Access Control, Security & Visitors

Can a new employee get from the sidewalk to their seat on day one? If not, access isn't ready.

working draft Updated Jun 3, 2026

Access Control, Security & Visitors

What this is

How people get in: into the building, into the suite, and how guests are handled. Badges, mobile credentials, the security desk, visitor check-in, after-hours access, and suite keys or alarms.

Why it matters

Access problems feel small until the first person is stuck in the lobby. There’s one question that decides whether this workstream is done: if an employee shows up with no context, can they get from the sidewalk to their seat? If the answer is no, access isn’t ready.

Who owns it

The workplace lead, working with IT/security and the property manager — because building access and suite access are often two different systems with two different owners.

First 48-hour questions

  • How do employees enter the building and the suite?
  • Who creates badges, keycards, mobile credentials, and visitor access?
  • Is there a visitor management system?
  • Are cameras, alarms, or suite security in scope?

What to confirm / set up

  • Employee access cards or mobile credentials (and the lead time to issue them).
  • Vendor access — kept distinct from employee access.
  • A visitor process and security-desk instructions.
  • After-hours access, suite keys if applicable, and camera/alarm setup if in scope.
  • An emergency contact list and a lost-badge process.

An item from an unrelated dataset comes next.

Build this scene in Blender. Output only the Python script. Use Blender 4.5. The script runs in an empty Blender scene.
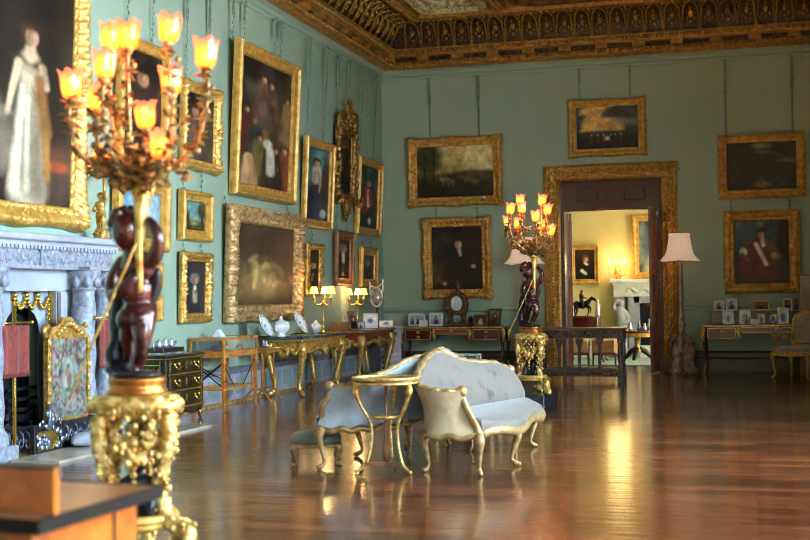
import bpy, bmesh, math, random
import numpy as np
from mathutils import Vector, Matrix, Euler
random.seed(7); RNG=np.random.RandomState(5)
PI=math.pi
sc=bpy.context.scene; COL=sc.collection
# ---------------------------------------------------------------- camera frame (810x540)
F=1250.0; CX,CY=405.0,270.0
_vp=(755.0,292.0); _v2y=357.0
_d1=np.array([_vp[0]-CX,-(_vp[1]-CY),-F]); _d1/=np.linalg.norm(_d1)
_v2x=CX-(F*F+(_vp[1]-CY)*(_v2y-CY))/(_vp[0]-CX)
_d2=np.array([_v2x-CX,-(_v2y-CY),-F]); _d2/=np.linalg.norm(_d2)
CR=np.array([-_d2,_d1,np.cross(-_d2,_d1)])
EYE=np.array([0,0,1.30])
def at(px,py,ax,val):
    """point of the room seen in pixel (px,py) on the plane axis=val"""
    r=CR@np.array([px-CX,-(py-CY),-F]); t=(val-EYE[ax])/r[ax]
    return Vector(EYE+t*r)
XL,YB,XR,YF=-6.35,21.3,2.3,-2.5
RAILZ=5.27
# ---------------------------------------------------------------- colours, materials
def lin(c):
    if isinstance(c,str): c=[int(c[i:i+2],16)/255 for i in (0,2,4)]
    return tuple((x/12.92 if x<=.04045 else ((x+.055)/1.055)**2.4) for x in c)
MATS={}
def mat(name,col,rough=.5,metal=0,col2=None,scale=8,bump=0,bscale=None,stretch=(1,1,1),coat=0,kind='noise',spec=.5,detail=4,lo=.35,hi=.65,emit=None,estr=0,trans=0,alpha=1,sheen=0,bdist=.01):
    if name in MATS: return MATS[name]
    m=bpy.data.materials.new(name); m.use_nodes=True; nt=m.node_tree; b=nt.nodes['Principled BSDF']
    c=lin(col); b.inputs['Base Color'].default_value=(*c,1); b.inputs['Roughness'].default_value=rough; b.inputs['Metallic'].default_value=metal
    b.inputs['Specular IOR Level'].default_value=spec; b.inputs['Coat Weight'].default_value=coat; b.inputs['Coat Roughness'].default_value=.12
    if trans: b.inputs['Transmission Weight'].default_value=trans
    if alpha<1: b.inputs['Alpha'].default_value=alpha
    if sheen: b.inputs['Sheen Weight'].default_value=sheen
    if emit: b.inputs['Emission Color'].default_value=(*lin(emit),1); b.inputs['Emission Strength'].default_value=estr
    tc=nt.nodes.new('ShaderNodeTexCoord'); mp=nt.nodes.new('ShaderNodeMapping'); mp.inputs['Scale'].default_value=stretch
    nt.links.new(tc.outputs['Object'],mp.inputs['Vector'])
    def tex(sc_):
        if kind=='voronoi':
            n=nt.nodes.new('ShaderNodeTexVoronoi'); n.inputs['Scale'].default_value=sc_; out=n.outputs['Distance']
        elif kind=='wave':
            n=nt.nodes.new('ShaderNodeTexWave'); n.inputs['Scale'].default_value=sc_; n.inputs['Distortion'].default_value=4; n.inputs['Detail'].default_value=3; out=n.outputs['Fac']
        else:
            n=nt.nodes.new('ShaderNodeTexNoise'); n.inputs['Scale'].default_value=sc_; n.inputs['Detail'].default_value=detail; out=n.outputs['Fac']
        nt.links.new(mp.outputs['Vector'],n.inputs['Vector']); return out
    if col2:
        r=nt.nodes.new('ShaderNodeValToRGB'); e=r.color_ramp.elements
        e[0].position=lo; e[0].color=(*c,1); e[1].position=hi; e[1].color=(*lin(col2),1)
        nt.links.new(tex(scale),r.inputs['Fac']); nt.links.new(r.outputs['Color'],b.inputs['Base Color'])
    if bump:
        bp=nt.nodes.new('ShaderNodeBump'); bp.inputs['Strength'].default_value=bump; bp.inputs['Distance'].default_value=bdist
        nt.links.new(tex(bscale or scale),bp.inputs['Height']); nt.links.new(bp.outputs['Normal'],b.inputs['Normal'])
    MATS[name]=m; return m
GOLD=mat('gilt_wood','e2b25c',.34,.32,'b57c2e',12,.35,70,lo=.3,hi=.7)
GOLD2=mat('bright_gilt','e6bd6c',.28,.5,'a87228',24,.6,50,lo=.3,hi=.65)
CARV=mat('carved_gilt','f6d488',.27,.4,'a8782e',17,.8,20,bdist=.03,detail=5,lo=.34,hi=.6)
GOLDP=mat('pale_gilt','b89768',.4,.4,'8f6c42',20,.5,60,lo=.3,hi=.6)
ANTQ=mat('antique_gilt','d8b27a',.42,.35,'94683c',16,.5,50,lo=.35,hi=.66)
BRASS=mat('brass','d9a94a',.25,.9)
ORMOLU=mat('ormolu','e0bc74',.3,.6,'a97a34',30,.3,80)
BRONZE=mat('dark_bronze','36151a',.27,.4,'52231a',6,.25,30,coat=.5)
BRONZEK=mat('black_bronze','17181c',.3,.5,'2a2a30',9,.2,40)
MAHOG=mat('mahogany','561610',.24,0,'47120d',2,0,20,coat=.3)
MAHOG2=mat('red_mahogany','6a2a1a',.25,0,'8a3f24',5,.05,20,stretch=(6,6,1),coat=.4)
WALNUT=mat('walnut','9a5a24',.3,0,'b9762f',6,.05,20,stretch=(5,5,1),coat=.3)
SATIN=mat('satinwood','a85f22',.25,0,'c67f35',12,.03,30,stretch=(1,1,3),coat=.4)
OAK=mat('carved_oak','523930',.3,0,'2b1a15',16,.8,42)
OAKTOP=mat('oak_top','7a4a38',.3,0,'5b342a',8,.1,30,stretch=(1,6,6),coat=.2)
BLACKW=mat('ebony','14100f',.3,0,'241a16',10,.05,30,coat=.3)
MARBLE=mat('white_marble','9fa1ae',.4,0,'6d7080',22,1.0,30,detail=8,lo=.3,hi=.7)
MARBLES=mat('smooth_marble','a9abb8',.32,0,'8b8f9f',3,.05,8,detail=8,lo=.35,hi=.75)
SLATE=mat('blue_grey_marble','75809a',.3,0,'a2abc0',5,.05,8,detail=8,lo=.3,hi=.75)
GREENM=mat('verde_marble','20363a',.15,0,'6e8a90',18,0,8,detail=8,lo=.42,hi=.75,coat=.4)
PORC=mat('porcelain','eef0f4',.15,0,'c9cfdd',9,0,9,lo=.62,hi=.72,coat=.4)
IRON=mat('black_iron','0d0c0d',.5,.3)
STEEL=mat('cut_steel','aab0c0',.28,.8,'62687a',30,.5,60)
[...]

Opening-critical vs. can-wait

Opening-critical: every day-one employee can badge into the building and the suite, and there’s a working answer for guests who arrive. Can wait: the polished visitor-management kiosk, custom badge printing, and advanced camera analytics — temporary processes are fine to start.

Common misses

  • Employees can’t enter on day one because credentials weren’t issued in time.
  • Vendor access is confused with employee access — furniture gets in, people don’t.
  • The visitor process isn’t ready, so guests pile up at the desk.
  • After-hours access is missing, blocking evening install or early arrivals.

From open to great

Opening safely means people can get in. Great means walking in feels good — for staff and guests alike:

  • A welcoming arrival, not security theater — frictionless entry (mobile credentials) and a lobby that hosts rather than interrogates.
  • A smooth visitor experience — a guest’s first impression of the company starts at the door.
  • Access that feels open — easy enough that the office feels yours, secure enough to trust.

Worth designing on purpose: the arrival experience is a lasting first impression — easy to neglect, hard to un-remember. See Aim to Open Great.

Tools for this workstream

Terms you’ll hear

Access date — the earliest you and your vendors can get in.